GOAL = Carry none of the pictures over; write out the complete data exactly.

SUPPLIED INFORMATION =
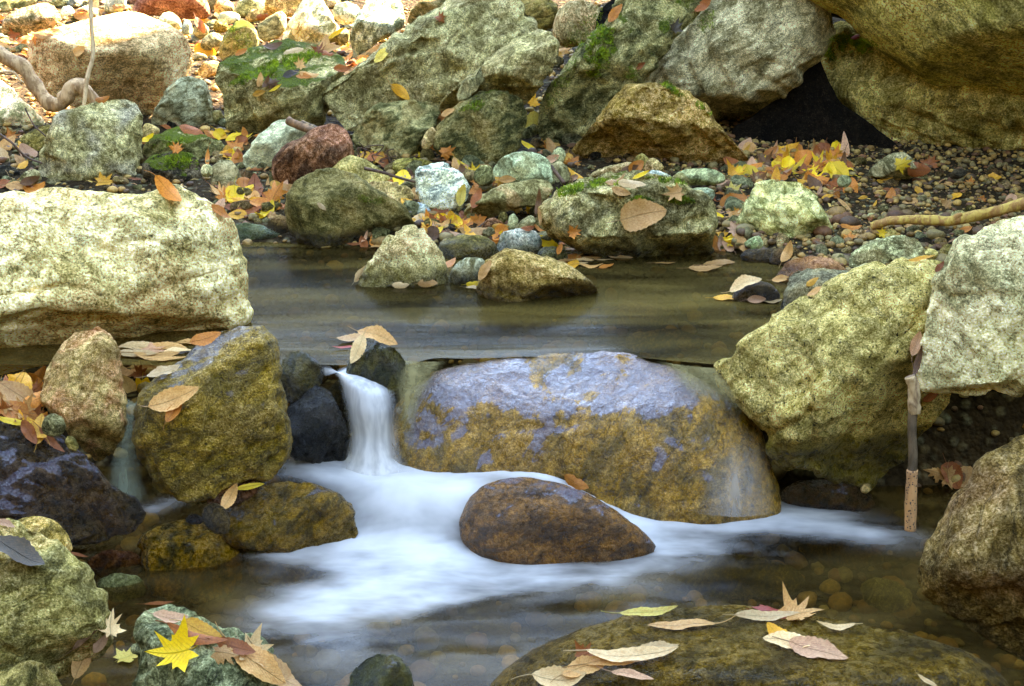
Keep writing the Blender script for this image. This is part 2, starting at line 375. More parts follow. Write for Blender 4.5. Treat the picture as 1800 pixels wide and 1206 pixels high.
# ------------------------------------------------------------ ground
def sst(t): t = np.clip(t, 0, 1); return t*t*(3-2*t)
def terrain(X, Y):
    bank = .25+.17*(Y-3.2)
    bank = np.where(Y > 7.2, .93+9*(1-np.exp(-(Y-7.2)*.62/9)), bank)  # unseen back slope steepened to block the bright low sky
    pool = .10+.16*sst((Y-3.02)/.28)                       # pool bed rising to the bank
    upper = np.where(Y > 3.28, np.maximum(pool, bank), pool)
    upper = np.where(Y > 3.3, bank, upper)
    xr = .50+.25*(Y-2.8)*-1
    side = .24*sst((X-(.62-.32*(Y-2.6)))/.22)*sst((Y-2.35)/.3)
    sidel = .26*sst((-X-.95)/.3)
    up2 = np.where(Y < 3.3, np.maximum(upper, np.minimum(upper+side+sidel, .275+.12*np.maximum(0, Y-3.0))), upper)
    low = -.10+.30*sst((abs(X)-1.15)/.5)
    z = low+(up2-low)*sst((Y-2.32)/.14)
    shade_hill = np.maximum(0, -X-2.3-.5*np.maximum(0, Y-4))*2.0+np.maximum(0, -Y-.9)*1.8+np.maximum(0, X-7)*.5  # added unseen hillsides that cut light from the sides and behind
    z = z+9*(1-np.exp(-shade_hill/9))
    p = np.stack([X*3, Y*3, X*0], 1)
    z = z+.02*fbm(p, 4, 77)+.02*fbm(p*.25, 2, 71)*np.clip(np.hypot(X, Y-3), 0, 6)/2
    return z
gx = np.concatenate([np.linspace(-60, -6, 12)[:-1], np.linspace(-6, -2.2, 20)[:-1], np.linspace(-2.2, 2.2, 190)[:-1], np.linspace(2.2, 6, 20)[:-1], np.linspace(6, 60, 12)])
gy = np.concatenate([np.linspace(-40, -1, 10)[:-1], np.linspace(-1, 1, 12)[:-1], np.linspace(1, 6.5, 240)[:-1], np.linspace(6.5, 12, 16)[:-1], np.linspace(12, 60, 12)])
GX, GY = np.meshgrid(gx, gy, indexing='ij')
gco = np.stack([GX.ravel(), GY.ravel(), terrain(GX.ravel(), GY.ravel())], 1)
nx, ny = GX.shape; ia = np.arange(nx*ny).reshape(nx, ny)
gf = np.stack([ia[:-1, :-1], ia[1:, :-1], ia[1:, 1:], ia[:-1, 1:]], -1).reshape(-1, 4)
def earth_mat():
    m = bpy.data.materials.new('creek_bed'); m.use_nodes = True; t = m.node_tree; b = NB(t); p = t.nodes['Principled BSDF']
    v = b.new('TexCoord').outputs['Object']
    vo = b.new('TexVoronoi'); b.put(vo.inputs['Vector'], v); vo.inputs['Scale'].default_value = 45.
    v2 = b.new('TexVoronoi'); b.put(v2.inputs['Vector'], v); v2.inputs['Scale'].default_value = 120.
    n = b.noise(v, 6, 7, .7); n2 = b.noise(v, 60, 4, .7)
    hv = b.new('HueSaturation'); 
    c = b.mix(b.ramp(n, .35, .65), (.016, .010, .004, 1), (.046, .028, .010, 1))
    sep = b.new('SeparateColor'); b.put(sep.inputs[0], vo.outputs['Color'])
    pc = b.mix(sep.outputs[0], (.11, .075, .03, 1), (.09, .085, .045, 1))
    c = b.mix(b.math('MULTIPLY', b.ramp(vo.outputs[0], .25, .5, 1., 0.), b.math('GREATER_THAN', sep.outputs[1], .45)), c, pc)
    k = b.ramp(n2, .3, .7, .5, 1.4); kc = b.new('CombineColor'); [b.put(kc.inputs[q], k) for q in range(3)]
    c = b.mix(1., c, kc.outputs[0], 'MULTIPLY')
    po = b.new('SeparateXYZ'); b.put(po.inputs[0], v)
    far = b.math('MAXIMUM', b.math('MAXIMUM', b.ramp(po.outputs[0], -2.2, -3.2, 0., 1.), b.ramp(po.outputs[1], -.8, -1.6, 0., 1.)), b.ramp(po.outputs[1], 7.0, 8.0, 0., 1.))
    c = b.mix(far, c, b.mix(b.ramp(n, .4, .6), (.012, .014, .006, 1), (.026, .024, .010, 1)))  # unseen slopes coloured dark to reduce the light they bounce
    b.put(p.inputs['Base Color'], c); p.inputs['Roughness'].default_value = .9; p.inputs['Specular IOR Level'].default_value = .08
    bm = b.new('Bump'); b.put(bm.inputs['Height'], b.math('SUBTRACT', b.math('MULTIPLY', n2, .5), b.math('ADD', vo.outputs[0], b.math('MULTIPLY', v2.outputs[0], .4)))); bm.inputs['Distance'].default_value = .012
    b.put(p.inputs['Normal'], bm.outputs[0])
    return m
EARTH = earth_mat()
tag(mesh_obj('ground', gco, gf, EARTH), kind='structure')
bv_add(gco, gf, -1)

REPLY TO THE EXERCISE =
Keep writing the Blender script for this image. This is part 2, starting at line 375. More parts follow. Write for Blender 4.5. Treat the picture as 1800 pixels wide and 1206 pixels high.
# ------------------------------------------------------------ ground
def sst(t): t = np.clip(t, 0, 1); return t*t*(3-2*t)
def terrain(X, Y):
    bank = .25+.17*(Y-3.2)
    bank = np.where(Y > 7.2, .93+9*(1-np.exp(-(Y-7.2)*.62/9)), bank)  # unseen back slope steepened to block the bright low sky
    pool = .10+.16*sst((Y-3.02)/.28)                       # pool bed rising to the bank
    upper = np.where(Y > 3.28, np.maximum(pool, bank), pool)
    upper = np.where(Y > 3.3, bank, upper)
    xr = .50+.25*(Y-2.8)*-1
    side = .24*sst((X-(.62-.32*(Y-2.6)))/.22)*sst((Y-2.35)/.3)
    sidel = .26*sst((-X-.95)/.3)
    up2 = np.where(Y < 3.3, np.maximum(upper, np.minimum(upper+side+sidel, .275+.12*np.maximum(0, Y-3.0))), upper)
    low = -.10+.30*sst((abs(X)-1.15)/.5)
    z = low+(up2-low)*sst((Y-2.32)/.14)
    shade_hill = np.maximum(0, -X-2.3-.5*np.maximum(0, Y-4))*2.0+np.maximum(0, -Y-.9)*1.8+np.maximum(0, X-7)*.5  # added unseen hillsides that cut light from the sides and behind
    z = z+9*(1-np.exp(-shade_hill/9))
    p = np.stack([X*3, Y*3, X*0], 1)
    z = z+.02*fbm(p, 4, 77)+.02*fbm(p*.25, 2, 71)*np.clip(np.hypot(X, Y-3), 0, 6)/2
    return z
gx = np.concatenate([np.linspace(-60, -6, 12)[:-1], np.linspace(-6, -2.2, 20)[:-1], np.linspace(-2.2, 2.2, 190)[:-1], np.linspace(2.2, 6, 20)[:-1], np.linspace(6, 60, 12)])
gy = np.concatenate([np.linspace(-40, -1, 10)[:-1], np.linspace(-1, 1, 12)[:-1], np.linspace(1, 6.5, 240)[:-1], np.linspace(6.5, 12, 16)[:-1], np.linspace(12, 60, 12)])
GX, GY = np.meshgrid(gx, gy, indexing='ij')
gco = np.stack([GX.ravel(), GY.ravel(), terrain(GX.ravel(), GY.ravel())], 1)
nx, ny = GX.shape; ia = np.arange(nx*ny).reshape(nx, ny)
gf = np.stack([ia[:-1, :-1], ia[1:, :-1], ia[1:, 1:], ia[:-1, 1:]], -1).reshape(-1, 4)
def earth_mat():
    m = bpy.data.materials.new('creek_bed'); m.use_nodes = True; t = m.node_tree; b = NB(t); p = t.nodes['Principled BSDF']
    v = b.new('TexCoord').outputs['Object']
    vo = b.new('TexVoronoi'); b.put(vo.inputs['Vector'], v); vo.inputs['Scale'].default_value = 45.
    v2 = b.new('TexVoronoi'); b.put(v2.inputs['Vector'], v); v2.inputs['Scale'].default_value = 120.
    n = b.noise(v, 6, 7, .7); n2 = b.noise(v, 60, 4, .7)
    hv = b.new('HueSaturation'); 
    c = b.mix(b.ramp(n, .35, .65), (.016, .010, .004, 1), (.046, .028, .010, 1))
    sep = b.new('SeparateColor'); b.put(sep.inputs[0], vo.outputs['Color'])
    pc = b.mix(sep.outputs[0], (.11, .075, .03, 1), (.09, .085, .045, 1))
    c = b.mix(b.math('MULTIPLY', b.ramp(vo.outputs[0], .25, .5, 1., 0.), b.math('GREATER_THAN', sep.outputs[1], .45)), c, pc)
    k = b.ramp(n2, .3, .7, .5, 1.4); kc = b.new('CombineColor'); [b.put(kc.inputs[q], k) for q in range(3)]
    c = b.mix(1., c, kc.outputs[0], 'MULTIPLY')
    po = b.new('SeparateXYZ'); b.put(po.inputs[0], v)
    far = b.math('MAXIMUM', b.math('MAXIMUM', b.ramp(po.outputs[0], -2.2, -3.2, 0., 1.), b.ramp(po.outputs[1], -.8, -1.6, 0., 1.)), b.ramp(po.outputs[1], 7.0, 8.0, 0., 1.))
    c = b.mix(far, c, b.mix(b.ramp(n, .4, .6), (.012, .014, .006, 1), (.026, .024, .010, 1)))  # unseen slopes coloured dark to reduce the light they bounce
    b.put(p.inputs['Base Color'], c); p.inputs['Roughness'].default_value = .9; p.inputs['Specular IOR Level'].default_value = .08
    bm = b.new('Bump'); b.put(bm.inputs['Height'], b.math('SUBTRACT', b.math('MULTIPLY', n2, .5), b.math('ADD', vo.outputs[0], b.math('MULTIPLY', v2.outputs[0], .4)))); bm.inputs['Distance'].default_value = .012
    b.put(p.inputs['Normal'], bm.outputs[0])
    return m
EARTH = earth_mat()
tag(mesh_obj('ground', gco, gf, EARTH), kind='structure')
bv_add(gco, gf, -1)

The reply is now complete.